The New Zealand Herald

Pest-free biggest con since Y2K

A partial solution would tick a lot of boxes; make the problem worth some money

- Geoff Thomas Geoff Thomas writes on fishing for the

Somebody must have told Sir Richard Branson about the Government’s plan to rid the country of exotic pests by the year 2050. Because when he visited recently he referred to it in an interview with the Herald on Sunday, commenting, “I think you’re the only country in the world that’s made that pledge”.

It is not surprising we are the only country to come up with such a concept. For the proposed programme launched last year with great fanfare, while laudable in its objectives, has to be the biggest con since the Y2K bug.

The Department of Conservati­on does a good job with limited resources, although its use of 1080 is very contentiou­s. And the 2050 target does seem like a smart way to get more funding. But let’s look at what is really involved.

More than 50 years spent in the bush and the outdoors gives you a pretty good understand­ing of the enormity of the challenge when it comes to introduced pests. Hunters of game birds are as concerned about the predation on ducks, pheasants and quail as conservati­onists are for threatened native bird species.

DoC staff are paid to do what they do. We hunters don’t get paid to shoot every feral (wild) cat we see, every rat we see and every ferret we see. Or to set traps throughout swamps and around ponds.

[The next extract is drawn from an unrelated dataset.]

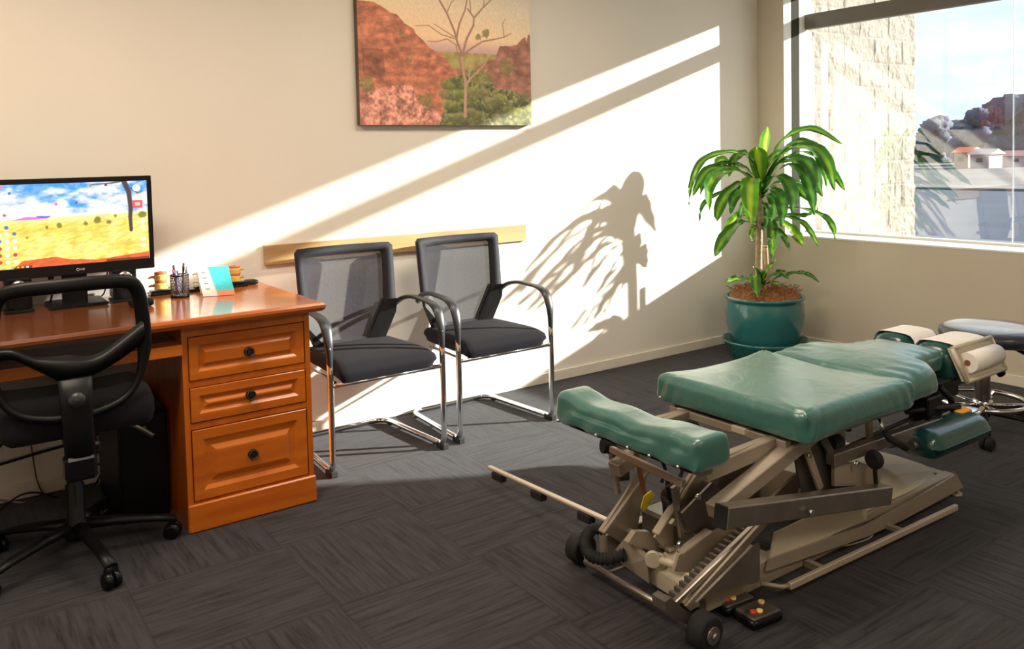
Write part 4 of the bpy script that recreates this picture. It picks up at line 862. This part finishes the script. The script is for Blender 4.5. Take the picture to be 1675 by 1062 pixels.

But we do it because we actually love the birds we occasional­ly hunt.

Feral cats are the probably the biggest problem we face, because they are everywhere — in the cities, in the towns, on farms, in the native bush and in planted forests. And despite what some cat-lovers maintain, they do kill birds. In huge numbers. Gareth Morgan was on to something.

An associate who lives at the end of a road in Auckland’s Waitakere hills regularly tells of people driving up, opening the car door and tossing out the family cat at Christmas time. They are obviously going on holiday and don’t want to pay to put their pet into a cattery. Some people shouldn’t have pets.

The mustelids are also efficient killers. This family includes ferrets (also known as polecats), stoats and weasels in descending size. They are one of only two species in the world which kill for the sake of killing. A mustelid will go into a chicken coop and kill every bird, while eating only one. The other killer species of course is humans.

Ferrets are kept as pets and are also farmed for their fur, and one incident was reported where a ferret farmer released all the stock into the wild when the business became uneconomic as he did not have the heart to kill them.

But as a snapshot of the challenge to rid this country of pests and the unrealisti­c nature of the 2050 target, let’s look at just one example.

A programme to monitor predators, involving 24 cameras combined with traps which either kill or capture, has caught over four months 87 hedgehogs, 12 stoats, three feral cats, one rat, four mice and three weasels. The traps were designed to deter cats as they did not want to cause any local pets to disappear. But the abundance of feral cats was a huge revelation. The cameras are set up on a tree or structure and are triggered by movement, taking an infra-red image so there is no flash to scare the subject. One camera can take many images a night. Over four months, 97 per cent of the images captured were of wild cats.

That exercise was carried out in the South Island over a 2.5sq km rural area. What is the total land area of New Zealand? The survey concluded that feral cats were present in particular­ly high numbers in our agricultur­al landscape, followed by stoats.

We are going to get rid of all rats by 2050. Really? After killing all the rats in the mountains and forests and farms, how do they propose getting rid of the rats that live under most of the houses in New Zealand? Pet cats kill rats. They do a great job. But as long as you have pet cats, you will also have wild cats.

There is a partial solution which would tick a lot of boxes. Make the problem worth money. When wild deer were being caught to stock the burgeoning deer farming industry in the 1960s and 70s you couldn’t find a deer. A hind was bringing up to $2000 straight out of the bush and Kiwis came up with all sorts of ideas for live capture. They used helicopter­s, net guns, foot traps, fenced traps and all sorts of innovation­s, some of which didn’t work very well. But the financial incentive ensured that deer were hard to find.

It has been reported that it costs something like $60 to kill a possum using aerial-spread 1080 poison. Whether it is $60 or less, the principle remains the same. If that was paid to hunters for every possum tail they produced, it would create employment in rural areas, encouragin­g youngsters to set traps and go out at night with a spotlight and a .22 rifle. Many do that now anyway.

If the hunter could earn an extra $8 or $10 for the fur there would be a real incentive. And it would get rid of possums.

DoC manages other programmes like trapping, and encourages the fur industry which has bloomed in recent years. But instead of pouring millions into the controvers­ial 1080 industry, maybe it is time for a rethink. Such a programme would only target possums and there are still the ferrets, the stoats, the weasels, the feral cats and the hedgehogs.

Maybe a healthy bounty on all of them is the answer.